You can throw money at it, or subsidies some families, or freeze rents. That doesn’t change this process. Selective subsidies and price controls just squeeze the balloon so it bulges out somewhere else.

Under current conditions, building high-rent homes instead of low-rent homes reduces displacement, because the current balance of household moves is a combination of families moving down into the low-tier and families in low-tier units spending more to stay in place.

Building enough high-rent units reduces the number of downward compromises and eventually allows some aspirational housing changes so that families get to trade up or they get to stay in the homes they already live in while rents decline.

City-Building

You could think about the transitions from unzoned cities to zoned and mortgage-suppressed cities in these terms.

In unzoned cities, there was some margin where step-change segment mixing happened. Somewhere near the city center, occasionally, there was a neighborhood that saw its first townhome or side unit or multi-plex. Then, that neighborhood would proceed along its new path of continuous change, slowly densifying until it was full of apartments or townhomes. There are only a few cities where the remnants of that process remain.
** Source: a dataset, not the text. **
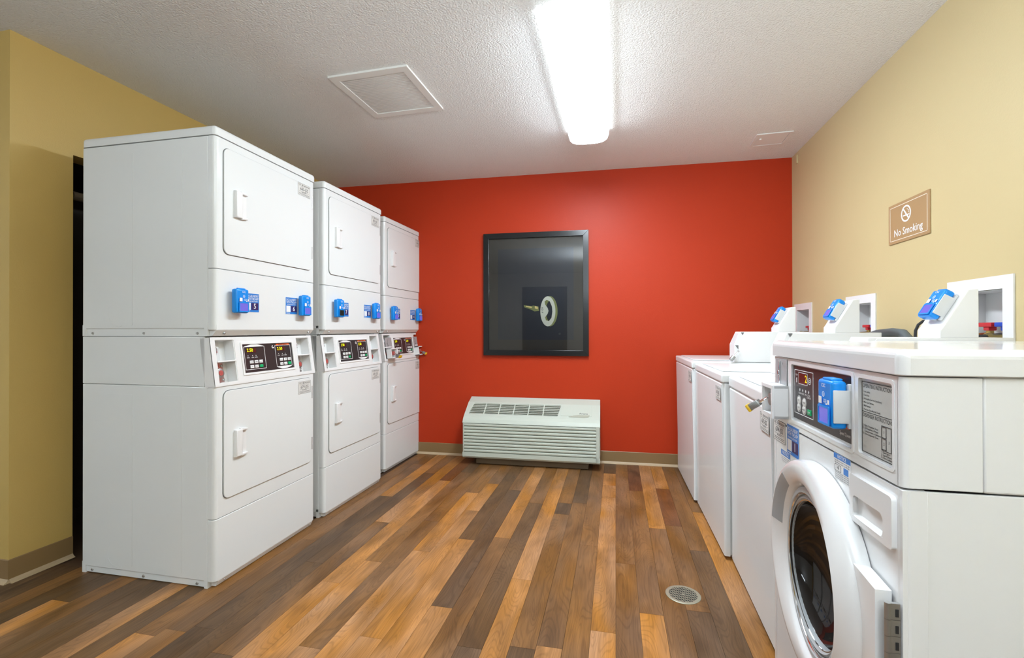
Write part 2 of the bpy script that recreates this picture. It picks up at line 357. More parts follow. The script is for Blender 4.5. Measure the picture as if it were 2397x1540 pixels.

When that step-change mixing was outlawed, most cities could overcome it by building homes in the suburbs. So, instead of having well-located, dense neighborhoods, cities mostly just had aging single-family homes. This failed to serve a lot of needs that traditional cities used to serve, but most cities were able to remain affordable.

Depreciating single-family homes replaced dense, connected homes where dense homes had been outlawed. Twentieth-century American cities had continuous change rather than having mostly continuous change with occasional step-change targeted to match the changing proclivities of newcomers into the centrally located neighborhoods. Then, the mortgage crackdown changed the direction of that continuous change. Now, depreciating homes sit on inflating lots.

That’s where we find ourselves. Less valuable structures are not a remedy for inflated land.